-- Task input start --

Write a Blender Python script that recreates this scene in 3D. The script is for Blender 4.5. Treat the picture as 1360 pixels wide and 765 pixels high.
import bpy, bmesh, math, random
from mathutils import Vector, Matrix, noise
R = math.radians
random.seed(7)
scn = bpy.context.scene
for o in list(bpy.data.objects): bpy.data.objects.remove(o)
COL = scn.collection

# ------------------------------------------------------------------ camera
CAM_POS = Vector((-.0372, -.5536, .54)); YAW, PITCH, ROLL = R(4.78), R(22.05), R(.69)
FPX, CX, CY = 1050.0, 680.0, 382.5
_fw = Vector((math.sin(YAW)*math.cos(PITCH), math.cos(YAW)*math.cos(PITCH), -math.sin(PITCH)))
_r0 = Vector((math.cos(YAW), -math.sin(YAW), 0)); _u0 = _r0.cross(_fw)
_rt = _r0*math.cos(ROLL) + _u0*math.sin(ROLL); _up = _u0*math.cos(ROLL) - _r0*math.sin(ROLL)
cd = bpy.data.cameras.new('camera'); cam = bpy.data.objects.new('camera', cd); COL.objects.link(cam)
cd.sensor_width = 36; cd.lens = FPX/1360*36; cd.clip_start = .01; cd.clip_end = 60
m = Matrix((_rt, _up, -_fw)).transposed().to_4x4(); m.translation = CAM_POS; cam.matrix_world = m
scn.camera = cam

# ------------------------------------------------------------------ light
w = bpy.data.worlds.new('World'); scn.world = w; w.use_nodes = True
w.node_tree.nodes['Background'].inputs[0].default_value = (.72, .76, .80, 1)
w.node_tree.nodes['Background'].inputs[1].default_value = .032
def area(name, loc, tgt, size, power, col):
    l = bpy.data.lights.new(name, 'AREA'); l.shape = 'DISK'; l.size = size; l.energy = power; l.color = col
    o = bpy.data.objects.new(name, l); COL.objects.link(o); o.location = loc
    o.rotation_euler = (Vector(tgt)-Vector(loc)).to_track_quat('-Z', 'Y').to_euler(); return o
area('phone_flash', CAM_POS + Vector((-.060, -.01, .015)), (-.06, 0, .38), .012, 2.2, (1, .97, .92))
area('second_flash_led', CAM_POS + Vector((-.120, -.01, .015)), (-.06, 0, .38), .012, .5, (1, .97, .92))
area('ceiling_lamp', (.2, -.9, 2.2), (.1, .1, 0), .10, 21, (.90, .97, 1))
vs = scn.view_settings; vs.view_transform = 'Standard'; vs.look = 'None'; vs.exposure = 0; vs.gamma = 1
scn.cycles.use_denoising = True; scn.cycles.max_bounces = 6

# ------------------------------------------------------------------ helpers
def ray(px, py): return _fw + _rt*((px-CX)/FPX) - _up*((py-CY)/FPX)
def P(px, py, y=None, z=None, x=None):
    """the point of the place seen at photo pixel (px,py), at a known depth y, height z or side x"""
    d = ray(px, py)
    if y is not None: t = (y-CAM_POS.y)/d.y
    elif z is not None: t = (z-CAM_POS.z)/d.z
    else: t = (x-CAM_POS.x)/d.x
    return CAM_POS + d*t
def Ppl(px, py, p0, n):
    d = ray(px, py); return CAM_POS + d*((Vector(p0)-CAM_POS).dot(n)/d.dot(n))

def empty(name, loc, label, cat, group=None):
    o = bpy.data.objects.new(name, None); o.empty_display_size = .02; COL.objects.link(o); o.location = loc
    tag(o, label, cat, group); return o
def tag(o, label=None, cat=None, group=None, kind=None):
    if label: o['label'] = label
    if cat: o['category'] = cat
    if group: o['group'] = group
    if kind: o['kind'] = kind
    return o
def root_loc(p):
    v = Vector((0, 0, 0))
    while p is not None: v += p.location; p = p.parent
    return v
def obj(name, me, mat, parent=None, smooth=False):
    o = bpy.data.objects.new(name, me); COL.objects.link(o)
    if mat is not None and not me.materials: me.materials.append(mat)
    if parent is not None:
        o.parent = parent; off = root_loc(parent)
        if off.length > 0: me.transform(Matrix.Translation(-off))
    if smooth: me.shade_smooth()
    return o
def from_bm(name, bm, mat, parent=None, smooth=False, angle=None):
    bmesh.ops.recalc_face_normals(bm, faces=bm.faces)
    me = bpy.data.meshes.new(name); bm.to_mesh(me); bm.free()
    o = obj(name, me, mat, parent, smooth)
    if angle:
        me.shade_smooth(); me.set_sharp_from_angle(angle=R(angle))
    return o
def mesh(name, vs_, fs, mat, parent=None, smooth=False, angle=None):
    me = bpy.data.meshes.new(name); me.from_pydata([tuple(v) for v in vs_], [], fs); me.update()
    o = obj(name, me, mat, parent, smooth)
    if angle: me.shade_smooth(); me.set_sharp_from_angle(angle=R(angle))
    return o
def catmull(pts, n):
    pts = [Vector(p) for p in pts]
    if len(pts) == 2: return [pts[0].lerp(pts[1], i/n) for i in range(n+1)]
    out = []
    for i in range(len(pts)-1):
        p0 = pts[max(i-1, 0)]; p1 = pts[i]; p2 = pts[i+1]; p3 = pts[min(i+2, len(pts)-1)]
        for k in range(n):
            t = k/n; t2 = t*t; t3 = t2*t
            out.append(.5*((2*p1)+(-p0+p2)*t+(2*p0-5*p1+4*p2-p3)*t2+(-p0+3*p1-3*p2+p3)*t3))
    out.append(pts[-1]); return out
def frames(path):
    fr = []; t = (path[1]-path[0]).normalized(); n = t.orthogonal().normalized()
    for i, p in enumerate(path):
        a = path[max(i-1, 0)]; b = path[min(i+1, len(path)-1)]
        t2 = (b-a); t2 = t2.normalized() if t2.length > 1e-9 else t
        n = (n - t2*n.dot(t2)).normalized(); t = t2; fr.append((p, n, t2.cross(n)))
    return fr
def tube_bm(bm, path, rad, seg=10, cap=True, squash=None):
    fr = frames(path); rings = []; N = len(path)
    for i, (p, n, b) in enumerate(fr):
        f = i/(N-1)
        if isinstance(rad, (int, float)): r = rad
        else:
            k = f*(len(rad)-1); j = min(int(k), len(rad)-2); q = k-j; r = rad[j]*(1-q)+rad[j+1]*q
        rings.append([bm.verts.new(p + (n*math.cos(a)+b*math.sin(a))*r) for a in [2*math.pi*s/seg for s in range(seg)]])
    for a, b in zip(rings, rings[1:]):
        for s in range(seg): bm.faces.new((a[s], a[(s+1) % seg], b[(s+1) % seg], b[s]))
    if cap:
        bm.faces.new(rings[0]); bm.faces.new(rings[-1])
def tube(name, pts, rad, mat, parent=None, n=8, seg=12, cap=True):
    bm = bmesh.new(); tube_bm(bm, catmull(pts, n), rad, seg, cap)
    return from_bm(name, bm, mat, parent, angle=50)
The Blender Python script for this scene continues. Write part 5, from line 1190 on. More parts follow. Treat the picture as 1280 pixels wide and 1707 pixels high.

-- Task input end --

» The exercise: Using the exact wording, write out all of the records.

» Final result:
Write a Blender Python script that recreates this scene in 3D. The script is for Blender 4.5. Treat the picture as 1360 pixels wide and 765 pixels high.
import bpy, bmesh, math, random
from mathutils import Vector, Matrix, noise
R = math.radians
random.seed(7)
scn = bpy.context.scene
for o in list(bpy.data.objects): bpy.data.objects.remove(o)
COL = scn.collection

# ------------------------------------------------------------------ camera
CAM_POS = Vector((-.0372, -.5536, .54)); YAW, PITCH, ROLL = R(4.78), R(22.05), R(.69)
FPX, CX, CY = 1050.0, 680.0, 382.5
_fw = Vector((math.sin(YAW)*math.cos(PITCH), math.cos(YAW)*math.cos(PITCH), -math.sin(PITCH)))
_r0 = Vector((math.cos(YAW), -math.sin(YAW), 0)); _u0 = _r0.cross(_fw)
_rt = _r0*math.cos(ROLL) + _u0*math.sin(ROLL); _up = _u0*math.cos(ROLL) - _r0*math.sin(ROLL)
cd = bpy.data.cameras.new('camera'); cam = bpy.data.objects.new('camera', cd); COL.objects.link(cam)
cd.sensor_width = 36; cd.lens = FPX/1360*36; cd.clip_start = .01; cd.clip_end = 60
m = Matrix((_rt, _up, -_fw)).transposed().to_4x4(); m.translation = CAM_POS; cam.matrix_world = m
scn.camera = cam

# ------------------------------------------------------------------ light
w = bpy.data.worlds.new('World'); scn.world = w; w.use_nodes = True
w.node_tree.nodes['Background'].inputs[0].default_value = (.72, .76, .80, 1)
w.node_tree.nodes['Background'].inputs[1].default_value = .032
def area(name, loc, tgt, size, power, col):
    l = bpy.data.lights.new(name, 'AREA'); l.shape = 'DISK'; l.size = size; l.energy = power; l.color = col
    o = bpy.data.objects.new(name, l); COL.objects.link(o); o.location = loc
    o.rotation_euler = (Vector(tgt)-Vector(loc)).to_track_quat('-Z', 'Y').to_euler(); return o
area('phone_flash', CAM_POS + Vector((-.060, -.01, .015)), (-.06, 0, .38), .012, 2.2, (1, .97, .92))
area('second_flash_led', CAM_POS + Vector((-.120, -.01, .015)), (-.06, 0, .38), .012, .5, (1, .97, .92))
area('ceiling_lamp', (.2, -.9, 2.2), (.1, .1, 0), .10, 21, (.90, .97, 1))
vs = scn.view_settings; vs.view_transform = 'Standard'; vs.look = 'None'; vs.exposure = 0; vs.gamma = 1
scn.cycles.use_denoising = True; scn.cycles.max_bounces = 6

# ------------------------------------------------------------------ helpers
def ray(px, py): return _fw + _rt*((px-CX)/FPX) - _up*((py-CY)/FPX)
def P(px, py, y=None, z=None, x=None):
    """the point of the place seen at photo pixel (px,py), at a known depth y, height z or side x"""
    d = ray(px, py)
    if y is not None: t = (y-CAM_POS.y)/d.y
    elif z is not None: t = (z-CAM_POS.z)/d.z
    else: t = (x-CAM_POS.x)/d.x
    return CAM_POS + d*t
def Ppl(px, py, p0, n):
    d = ray(px, py); return CAM_POS + d*((Vector(p0)-CAM_POS).dot(n)/d.dot(n))

def empty(name, loc, label, cat, group=None):
    o = bpy.data.objects.new(name, None); o.empty_display_size = .02; COL.objects.link(o); o.location = loc
    tag(o, label, cat, group); return o
def tag(o, label=None, cat=None, group=None, kind=None):
    if label: o['label'] = label
    if cat: o['category'] = cat
    if group: o['group'] = group
    if kind: o['kind'] = kind
    return o
def root_loc(p):
    v = Vector((0, 0, 0))
    while p is not None: v += p.location; p = p.parent
    return v
def obj(name, me, mat, parent=None, smooth=False):
    o = bpy.data.objects.new(name, me); COL.objects.link(o)
    if mat is not None and not me.materials: me.materials.append(mat)
    if parent is not None:
        o.parent = parent; off = root_loc(parent)
        if off.length > 0: me.transform(Matrix.Translation(-off))
    if smooth: me.shade_smooth()
    return o
def from_bm(name, bm, mat, parent=None, smooth=False, angle=None):
    bmesh.ops.recalc_face_normals(bm, faces=bm.faces)
    me = bpy.data.meshes.new(name); bm.to_mesh(me); bm.free()
    o = obj(name, me, mat, parent, smooth)
    if angle:
        me.shade_smooth(); me.set_sharp_from_angle(angle=R(angle))
    return o
def mesh(name, vs_, fs, mat, parent=None, smooth=False, angle=None):
    me = bpy.data.meshes.new(name); me.from_pydata([tuple(v) for v in vs_], [], fs); me.update()
    o = obj(name, me, mat, parent, smooth)
    if angle: me.shade_smooth(); me.set_sharp_from_angle(angle=R(angle))
    return o
def catmull(pts, n):
    pts = [Vector(p) for p in pts]
    if len(pts) == 2: return [pts[0].lerp(pts[1], i/n) for i in range(n+1)]
    out = []
    for i in range(len(pts)-1):
        p0 = pts[max(i-1, 0)]; p1 = pts[i]; p2 = pts[i+1]; p3 = pts[min(i+2, len(pts)-1)]
        for k in range(n):
            t = k/n; t2 = t*t; t3 = t2*t
            out.append(.5*((2*p1)+(-p0+p2)*t+(2*p0-5*p1+4*p2-p3)*t2+(-p0+3*p1-3*p2+p3)*t3))
    out.append(pts[-1]); return out
def frames(path):
    fr = []; t = (path[1]-path[0]).normalized(); n = t.orthogonal().normalized()
    for i, p in enumerate(path):
        a = path[max(i-1, 0)]; b = path[min(i+1, len(path)-1)]
        t2 = (b-a); t2 = t2.normalized() if t2.length > 1e-9 else t
        n = (n - t2*n.dot(t2)).normalized(); t = t2; fr.append((p, n, t2.cross(n)))
    return fr
def tube_bm(bm, path, rad, seg=10, cap=True, squash=None):
    fr = frames(path); rings = []; N = len(path)
    for i, (p, n, b) in enumerate(fr):
        f = i/(N-1)
        if isinstance(rad, (int, float)): r = rad
        else:
            k = f*(len(rad)-1); j = min(int(k), len(rad)-2); q = k-j; r = rad[j]*(1-q)+rad[j+1]*q
        rings.append([bm.verts.new(p + (n*math.cos(a)+b*math.sin(a))*r) for a in [2*math.pi*s/seg for s in range(seg)]])
    for a, b in zip(rings, rings[1:]):
        for s in range(seg): bm.faces.new((a[s], a[(s+1) % seg], b[(s+1) % seg], b[s]))
    if cap:
        bm.faces.new(rings[0]); bm.faces.new(rings[-1])
def tube(name, pts, rad, mat, parent=None, n=8, seg=12, cap=True):
    bm = bmesh.new(); tube_bm(bm, catmull(pts, n), rad, seg, cap)
    return from_bm(name, bm, mat, parent, angle=50)
The Blender Python script for this scene continues. Write part 5, from line 1190 on. More parts follow. Treat the picture as 1280 pixels wide and 1707 pixels high.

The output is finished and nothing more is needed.